В биографии нашего поколения минимум три года — его, визборовские... Когда пели главным образом его. Когда, перефразируя известные строки,— все мы были немножко визборы, каждый из нас был по-своему визбор.
Со временем наряду с ним запели и других, и он сам охотно их пел — только я вижу, что все это новое разноцветье было Визбором уже заявлено, всякая краска найдется в его спектре.
Самое органичное представление о нем — это Визбор с гитарой у костра. Чтобы кругом суровая природа, ночь и отсветы огня на лицах. Краткий отдых мужественных людей во время трудного похода Дух истинного дружества и единодушия в самом важном: в бескорыстии, достоинстве и человечности. И гитара — негромко, и Юра — негромко...

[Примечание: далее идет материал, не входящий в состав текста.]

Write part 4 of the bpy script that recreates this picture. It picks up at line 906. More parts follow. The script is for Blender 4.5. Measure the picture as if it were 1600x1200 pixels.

— Восемнадцать разлук, восемнадцать кручин, Восемнадцать надежд на рассвет голубой.,.
Этим сентябрем я говорил с ним последний раз по телефону. Он был безнадежно болен и, кажется, знал об этом. Голос его был слаб, но бодр.
— По утрам отпускает, а к вечеру опять... — сказал он. — Зайди как-нибудь утром, денька через два.
— Чего тебе принести?
Тут он помедлил, а потом с какой-то полушутливой яростью сказал:
— Знаешь, принеси мне яду. Такого, знаешь, незаметного, без запаха и вкуса, и чтоб сразу.
Я вроде бы нашелся:
— Юр, прямо не знаю. Есть, конечно, у меня цианистый калий, вон целая цистерна, но ведь пахнет, зараза! Горьким миндалем.
Визбор хохотнул и тут же своей скороговорочкой сообщил мне историю, как одного мужика не брал цианистый калий, ну совершенно, и он шантажировал своих семейных, выпивая у них на глазах по стакану отравы. Но однажды забыл, что нельзя сразу после этого пить черный кофе...
Но послезавтра уже нельзя было к нему. А через неделю — я увидел его. А он меня — нет...
Вот и собрал Юра вокруг себя тысячную компанию... Вот и встретилось вокруг него постаревшее наше поколение. На дереве — большая фотография: он стоит, чуть наклонившись через гитару к микрофону — и улыбается.